All rivers in this country are in dire straits, says actor Jim Murray.

Best known for his role in The Crown, Murray’s passion lies in fishing Britain’s rivers and, as an angler, he feels that more could and should be done. We meet on the Upper Itchen, a chalk stream he fly-fishes, near to his home in southern England. “As an angler, I know and I see firsthand on a day-to-day basis just how degraded our rivers are, how abused our rivers are,” he says. “And now is the time to do something about it.”

Like many of the UK’s other waterways, chalk streams are at risk from agricultural waste, sewage and over-extraction, as well as the more localised problem of septic tanks that can leach phosphates into the aquifers that feed them. Chalk streams are rare – there are only around 200 in the world, mostly located in southern England. Many are also sites of scientific interest, which further compounds the issues they face.

To help, Murray started Activist Anglers, a campaign group focused on bringing anglers together to help enact change. “We are custodians of the river, whether we like it or not,” he says. According to Murray, anglers both directly and indirectly learn about the health of a river. “You’re looking at flow, you’re looking at water temperature, you’re looking at habitat – all predominately to learn where the fish may or may not be,” he says. And if something isn’t right, he hopes that knowledge could be put to good use.

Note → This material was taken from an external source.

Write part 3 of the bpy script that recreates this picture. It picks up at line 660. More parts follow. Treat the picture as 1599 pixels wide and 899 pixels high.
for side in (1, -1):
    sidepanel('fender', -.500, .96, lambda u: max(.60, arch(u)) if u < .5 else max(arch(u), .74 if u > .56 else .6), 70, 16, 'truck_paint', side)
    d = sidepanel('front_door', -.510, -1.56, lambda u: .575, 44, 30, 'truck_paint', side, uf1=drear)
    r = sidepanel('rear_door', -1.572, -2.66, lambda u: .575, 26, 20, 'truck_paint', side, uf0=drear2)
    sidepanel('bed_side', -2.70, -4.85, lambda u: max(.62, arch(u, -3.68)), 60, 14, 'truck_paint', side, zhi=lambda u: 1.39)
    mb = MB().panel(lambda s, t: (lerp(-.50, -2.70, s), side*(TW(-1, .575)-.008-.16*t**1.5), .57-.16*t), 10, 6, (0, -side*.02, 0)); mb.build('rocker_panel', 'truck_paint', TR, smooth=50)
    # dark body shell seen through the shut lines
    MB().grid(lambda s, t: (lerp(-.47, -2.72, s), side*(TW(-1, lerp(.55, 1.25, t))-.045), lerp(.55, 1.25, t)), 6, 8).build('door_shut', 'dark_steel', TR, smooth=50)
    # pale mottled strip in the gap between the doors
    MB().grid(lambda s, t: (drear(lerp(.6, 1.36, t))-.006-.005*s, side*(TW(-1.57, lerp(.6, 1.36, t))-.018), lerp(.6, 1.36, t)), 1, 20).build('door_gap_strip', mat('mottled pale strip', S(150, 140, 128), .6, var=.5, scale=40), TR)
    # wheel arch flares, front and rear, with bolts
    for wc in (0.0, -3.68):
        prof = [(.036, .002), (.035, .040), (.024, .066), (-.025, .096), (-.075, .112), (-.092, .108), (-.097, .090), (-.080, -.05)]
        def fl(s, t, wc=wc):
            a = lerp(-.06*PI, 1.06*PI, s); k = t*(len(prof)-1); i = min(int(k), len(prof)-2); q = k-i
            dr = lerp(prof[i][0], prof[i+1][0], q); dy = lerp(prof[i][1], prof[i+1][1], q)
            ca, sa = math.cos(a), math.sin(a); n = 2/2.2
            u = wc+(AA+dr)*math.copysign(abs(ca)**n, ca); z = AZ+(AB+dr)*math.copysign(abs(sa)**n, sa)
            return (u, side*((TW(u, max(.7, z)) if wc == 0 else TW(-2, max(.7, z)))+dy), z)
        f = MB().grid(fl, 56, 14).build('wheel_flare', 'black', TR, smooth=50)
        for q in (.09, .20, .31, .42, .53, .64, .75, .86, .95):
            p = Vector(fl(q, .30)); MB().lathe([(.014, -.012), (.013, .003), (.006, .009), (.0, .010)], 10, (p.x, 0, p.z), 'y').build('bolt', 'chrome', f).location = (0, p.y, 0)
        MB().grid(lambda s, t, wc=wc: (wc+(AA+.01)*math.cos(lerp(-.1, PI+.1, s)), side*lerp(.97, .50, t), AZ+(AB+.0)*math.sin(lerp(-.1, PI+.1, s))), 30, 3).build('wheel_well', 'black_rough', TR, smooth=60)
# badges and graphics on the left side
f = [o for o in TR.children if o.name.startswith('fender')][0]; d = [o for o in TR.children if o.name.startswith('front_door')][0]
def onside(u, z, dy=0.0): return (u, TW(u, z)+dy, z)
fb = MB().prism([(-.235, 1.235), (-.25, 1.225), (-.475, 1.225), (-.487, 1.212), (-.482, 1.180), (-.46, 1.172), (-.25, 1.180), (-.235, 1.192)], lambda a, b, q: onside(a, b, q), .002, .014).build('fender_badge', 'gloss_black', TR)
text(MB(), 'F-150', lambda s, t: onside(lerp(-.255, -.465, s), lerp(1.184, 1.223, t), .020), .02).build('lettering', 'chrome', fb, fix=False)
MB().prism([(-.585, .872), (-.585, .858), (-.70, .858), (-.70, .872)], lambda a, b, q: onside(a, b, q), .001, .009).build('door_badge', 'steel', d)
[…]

“If we become more vocal about what we’re seeing, the destruction and the abuse we’re seeing of our waterways, if we report the pollution that we’re seeing, if we just communicate and become more responsible, a little drive and a little passion can translate into a huge amount of action,” he says. Now, Murray has added a testing kit to his arsenal for gathering information about rivers, allowing him to collect data on phosphate and nitrate levels, electrical conductivity and temperature. “We can all become citizen scientists,” he says.